→ WORK INSTRUCTIONS
In the material below, find each line holding the string "from" and copy it.

══ SUPPLIED DATA ══

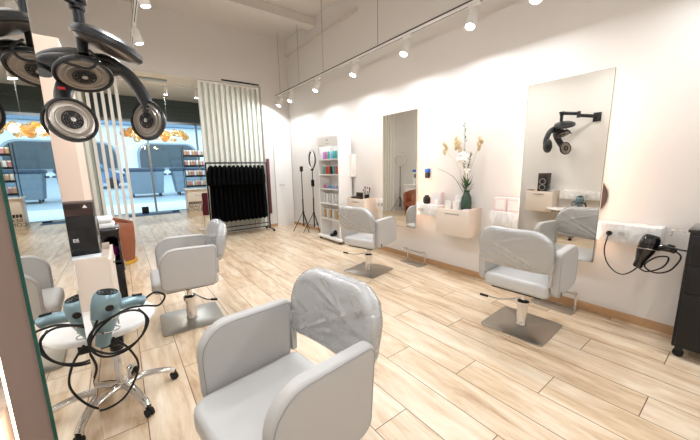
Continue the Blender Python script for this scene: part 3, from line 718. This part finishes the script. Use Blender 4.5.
rows = [(5, 'tall', ['mauve', 'pinkT', 'tealB', 'sky', 'tealB', 'tealB', 'mauve'], 'top', 7), (4, 'tall', ['tealB', 'redB', 'redB', 'black', 'tealB', 'redB', 'pinkT'], 'second', 7),
        (3, 'jar', ['pinkT', 'mauve', 'tealB', 'mauve', 'sky', 'redB'], 'third', 6), (2, 'carton', ['pack2', 'cup', 'pack2', 'cup', 'pack2', 'cup'], 'fourth', 6), (1, 'carton', ['pack1', 'pack2', 'pack1', 'pack2', 'pack1', 'pack2'], 'fifth', 6)]
CN = dict(mauve='mauve', pinkT='pink', tealB='teal', sky='pale blue', redB='coral', black='black', pack2='pale', cup='white', pack1='amber')
protos = {}
for si, kind, cols, nm, n in rows:
    for i in range(n):
        key = (kind, cols[i]); y = 5.04+.26-i*.52/(n-1); loc = (3.33, y, SZ[si]+(.0))
        if key not in protos: protos[key] = bottle_proto(kind, cols[i]); o = protos[key]; o.location = loc
        else: o = dup(protos[key], loc)
        kn = {'tall': 'bottle', 'jar': 'round jar', 'carton': 'slim carton'}[kind]
        o['category'] = {'tall': 'bottle', 'jar': 'jar', 'carton': 'carton'}[kind]
        pos = ('leftmost in the row' if i == 0 else 'rightmost in the row' if i == n-1 else ['', 'second', 'third', 'fourth', 'fifth', 'sixth'][i]+' from the left')
        o['label'] = '%s %s on the %s shelf of the white tower, %s' % (CN[cols[i]], kn, nm, pos); o['group'] = {'tall': 'bottles on the tower', 'jar': 'jars on the tower', 'carton': 'cartons on the tower'}[kind]
o = obj('shoe_pair', (lambda b: (ball(b, (0, .0, .04), 1, 14, (.09, .04, .04)), ball(b, (0.04, 0, .07), 1, 12, (.045, .035, .05)), b)[-1])(B()), 'black', loc=(3.30, 4.98, .10)); tag(o, 'black hair tool lying on the bottom shelf of the white tower', 'hair tool')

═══

→ WRITTEN ANSWER
Continue the Blender Python script for this scene: part 3, from line 718. This part finishes the script. Use Blender 4.5.
        pos = ('leftmost in the row' if i == 0 else 'rightmost in the row' if i == n-1 else ['', 'second', 'third', 'fourth', 'fifth', 'sixth'][i]+' from the left')